In his classic work Detection, Estimation, and Modulation Theory, Harry L. Van Trees emphasized that there is a hierarchy of challenges in signal demodulation and processing. The easiest case is known signal in known noise, such as an AM radio broadcast signal with white noise; in the middle are known signal/unknown noise and unknown signal/known noise (where an “unknown” signal is one about which little is known in advance about its format, modulation, or other characteristics); and most difficult is unknown signal in unknown noise, such as intergalactic emission.

Most engineers have a noise type they respect and perhaps even fear most for the challenges it brings, or a favorite they like to talk about. One of my favorites is cyclostationary noise (see here and here), which is white noise but with a mean which is periodic and with a defined cycle. It's actually a fairly common type of noise, seen in the physical rotation of a motor bearing or a non-fixed radar antenna (not all radars used phased-array topologies), in radio astronomy (as the Earth rotates), or in electronic components (such as within some oscillators and PLLs). On one hand, cyclostationary noise is AWG-like, the easiest to analyze in time and frequency domains; on the other hand, the cyclic nature means that it is more complicated than AWGN and any noise-reduction scheme has to be dynamic and perhaps even synchronized, as well.

Figure 1

Stationary noise with an arbitrary PSD is modulated by a periodic signal. This is representative in both ways in which cyclostationary noise is generated with modulated noise sources and modulated signal paths. (Source: 'Noise in Mixers, Oscillators, Samplers, and Logic: An Introduction to Cyclostationary Noise' by Joel Phillips and Ken Kundert, Cadence Design Systems as published in Custom Integrated Circuits Conference, 2000. CICC. Proceedings of the IEEE 2000)

Stationary noise with an arbitrary PSD is modulated by a periodic signal. This is representative in both ways in which cyclostationary noise is generated with modulated noise sources and modulated signal paths.
(Source: “Noise in Mixers, Oscillators, Samplers, and Logic: An Introduction to Cyclostationary Noise” by Joel Phillips and Ken Kundert, Cadence Design Systems as published in Custom Integrated Circuits Conference, 2000. CICC. Proceedings of the IEEE 2000)

A good engineer doesn't fear the noise but instead embraces it and becomes “one” with it, because there is no alternative to dealing with it and overcoming it. To paraphrase a common saying: You can run from it, but your design can't hide from it.

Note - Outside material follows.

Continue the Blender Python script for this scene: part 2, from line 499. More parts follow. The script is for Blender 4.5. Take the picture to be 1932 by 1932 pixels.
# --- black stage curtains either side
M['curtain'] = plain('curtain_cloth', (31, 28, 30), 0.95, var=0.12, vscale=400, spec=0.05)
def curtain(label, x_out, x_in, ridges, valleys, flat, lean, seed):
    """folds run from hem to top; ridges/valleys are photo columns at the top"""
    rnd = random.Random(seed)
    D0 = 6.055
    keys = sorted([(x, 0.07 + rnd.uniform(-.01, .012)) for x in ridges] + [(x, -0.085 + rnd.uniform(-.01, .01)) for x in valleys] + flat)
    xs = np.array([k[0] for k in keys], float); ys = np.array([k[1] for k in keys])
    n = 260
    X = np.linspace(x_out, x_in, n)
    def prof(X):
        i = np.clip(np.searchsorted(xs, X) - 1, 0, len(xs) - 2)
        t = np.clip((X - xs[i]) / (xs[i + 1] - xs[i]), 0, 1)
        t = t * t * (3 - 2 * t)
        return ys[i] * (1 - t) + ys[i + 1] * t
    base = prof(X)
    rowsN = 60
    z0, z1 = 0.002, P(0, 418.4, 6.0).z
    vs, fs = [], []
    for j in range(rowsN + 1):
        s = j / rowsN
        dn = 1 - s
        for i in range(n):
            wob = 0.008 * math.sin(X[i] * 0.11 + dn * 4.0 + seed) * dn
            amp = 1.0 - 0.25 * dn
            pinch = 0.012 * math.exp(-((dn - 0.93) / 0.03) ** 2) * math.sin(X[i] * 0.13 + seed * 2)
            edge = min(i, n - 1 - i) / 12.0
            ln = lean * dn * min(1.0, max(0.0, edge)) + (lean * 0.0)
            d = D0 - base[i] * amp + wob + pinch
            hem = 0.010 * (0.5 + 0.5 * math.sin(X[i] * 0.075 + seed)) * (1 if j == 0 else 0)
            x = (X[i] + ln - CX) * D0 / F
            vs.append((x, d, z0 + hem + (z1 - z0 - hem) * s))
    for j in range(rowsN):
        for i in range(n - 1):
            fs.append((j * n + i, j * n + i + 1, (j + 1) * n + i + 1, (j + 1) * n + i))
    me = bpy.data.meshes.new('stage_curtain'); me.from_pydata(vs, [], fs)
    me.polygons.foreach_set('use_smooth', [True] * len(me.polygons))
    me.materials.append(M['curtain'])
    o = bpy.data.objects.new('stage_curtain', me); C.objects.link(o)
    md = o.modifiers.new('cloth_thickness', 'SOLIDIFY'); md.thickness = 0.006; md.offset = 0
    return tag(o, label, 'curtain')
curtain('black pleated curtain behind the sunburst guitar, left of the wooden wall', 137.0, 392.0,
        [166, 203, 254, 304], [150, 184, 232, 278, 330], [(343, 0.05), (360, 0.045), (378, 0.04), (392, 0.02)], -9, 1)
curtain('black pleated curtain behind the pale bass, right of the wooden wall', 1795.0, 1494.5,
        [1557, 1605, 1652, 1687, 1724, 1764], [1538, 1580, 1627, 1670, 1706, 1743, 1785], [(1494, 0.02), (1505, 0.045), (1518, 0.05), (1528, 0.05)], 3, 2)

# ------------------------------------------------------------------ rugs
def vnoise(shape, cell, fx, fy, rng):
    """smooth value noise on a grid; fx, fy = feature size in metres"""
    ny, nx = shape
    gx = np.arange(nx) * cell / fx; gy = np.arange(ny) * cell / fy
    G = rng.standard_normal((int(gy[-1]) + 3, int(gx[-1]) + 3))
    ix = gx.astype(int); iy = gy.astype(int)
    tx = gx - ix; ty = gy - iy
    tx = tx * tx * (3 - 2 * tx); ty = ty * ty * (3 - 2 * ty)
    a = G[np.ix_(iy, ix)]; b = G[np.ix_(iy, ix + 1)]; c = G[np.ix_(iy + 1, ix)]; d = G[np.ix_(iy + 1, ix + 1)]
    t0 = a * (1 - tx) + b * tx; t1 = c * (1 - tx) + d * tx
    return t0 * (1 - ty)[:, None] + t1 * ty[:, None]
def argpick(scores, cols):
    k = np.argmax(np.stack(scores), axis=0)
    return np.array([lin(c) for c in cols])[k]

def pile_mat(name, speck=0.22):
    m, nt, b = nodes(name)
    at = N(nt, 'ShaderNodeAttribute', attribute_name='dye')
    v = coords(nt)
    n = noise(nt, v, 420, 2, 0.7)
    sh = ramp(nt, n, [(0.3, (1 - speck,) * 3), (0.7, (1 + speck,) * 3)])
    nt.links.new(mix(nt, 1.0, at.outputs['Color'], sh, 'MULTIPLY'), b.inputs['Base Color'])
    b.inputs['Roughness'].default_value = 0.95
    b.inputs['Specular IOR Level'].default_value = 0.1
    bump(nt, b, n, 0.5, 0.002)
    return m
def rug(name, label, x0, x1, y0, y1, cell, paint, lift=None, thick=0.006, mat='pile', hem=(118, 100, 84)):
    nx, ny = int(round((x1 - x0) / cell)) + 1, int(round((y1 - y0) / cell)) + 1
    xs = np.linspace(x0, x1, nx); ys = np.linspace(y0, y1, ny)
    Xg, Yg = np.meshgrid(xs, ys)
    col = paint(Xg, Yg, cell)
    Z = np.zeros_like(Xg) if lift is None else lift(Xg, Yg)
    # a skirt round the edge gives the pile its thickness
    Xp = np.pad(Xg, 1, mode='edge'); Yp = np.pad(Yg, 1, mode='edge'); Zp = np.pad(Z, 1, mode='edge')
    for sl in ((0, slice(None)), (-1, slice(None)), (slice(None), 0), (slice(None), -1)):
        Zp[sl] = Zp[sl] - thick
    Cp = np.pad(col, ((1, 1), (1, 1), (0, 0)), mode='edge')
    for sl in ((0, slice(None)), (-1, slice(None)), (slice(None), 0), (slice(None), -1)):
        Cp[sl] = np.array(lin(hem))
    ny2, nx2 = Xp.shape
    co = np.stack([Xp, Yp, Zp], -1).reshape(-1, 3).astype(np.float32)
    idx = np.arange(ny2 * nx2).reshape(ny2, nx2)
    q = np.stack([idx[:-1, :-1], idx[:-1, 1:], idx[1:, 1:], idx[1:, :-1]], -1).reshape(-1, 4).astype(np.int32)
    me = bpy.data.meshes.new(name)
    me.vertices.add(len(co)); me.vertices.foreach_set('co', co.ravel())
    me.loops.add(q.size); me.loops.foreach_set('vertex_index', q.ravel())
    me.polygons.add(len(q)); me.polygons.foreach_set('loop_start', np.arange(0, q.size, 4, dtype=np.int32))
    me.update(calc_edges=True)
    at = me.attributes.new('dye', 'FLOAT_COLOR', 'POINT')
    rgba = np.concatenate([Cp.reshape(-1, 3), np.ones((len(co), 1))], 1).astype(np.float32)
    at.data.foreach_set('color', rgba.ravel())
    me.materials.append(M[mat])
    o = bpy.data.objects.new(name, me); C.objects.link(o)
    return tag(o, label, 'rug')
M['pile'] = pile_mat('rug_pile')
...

What noise types have you dealt with? What noise gave you the most difficulty? What was the most unexpected noise you have encountered?

2 comments on “What Does Your Noise Nemesis Look Like?

  1. eafpres
    August 12, 2014

    Hi Bill–nice article as always.  In my previous experience I worked with GPS antennas integrated to Low Noise Amplifiers (LNAs).  The physical antennas were usually metallized patch antennas on a high Dk ceramic puck.  They were high Q and had very narrow bandwidth, but that is OK for GPS.  The amplifiers were often 30 dB or even higher.  Typical in an OEM specification for sourcing such a module you find some figure related to noise, such as noise figure or G/T. The latter is the system gain divided by the aystem noise temperature.  Thie noise temperature includes the LNA.  Since the signals you are trying to receive from GPS satellites is -130 dB or lower, noise is a big worry.  So modules with really good amplifiers or high G/T were specified.

    When I started in this area we were making GPS + Cellular antennas for telematics applications.  Amplifiers were 25 dB with a nosie figure of 1 or 1.2 dB.  Now, gains of 35 dB are common with noise figures of 0.5 dB or even better.  Tht represents a large improvement for an off-the shelf, nearly commodity LNA.

  2. Bill_Jaffa
    August 12, 2014

    I am always amazed at how engineers are able to design and build systems which can extract useful signals even when the SNR is so low and the RSS is also so low–think GPS, Sirius XM, and others–especially when the antenna takes on odd angles, and can't be steeredin any way. Totally unappreciated by the public, of course.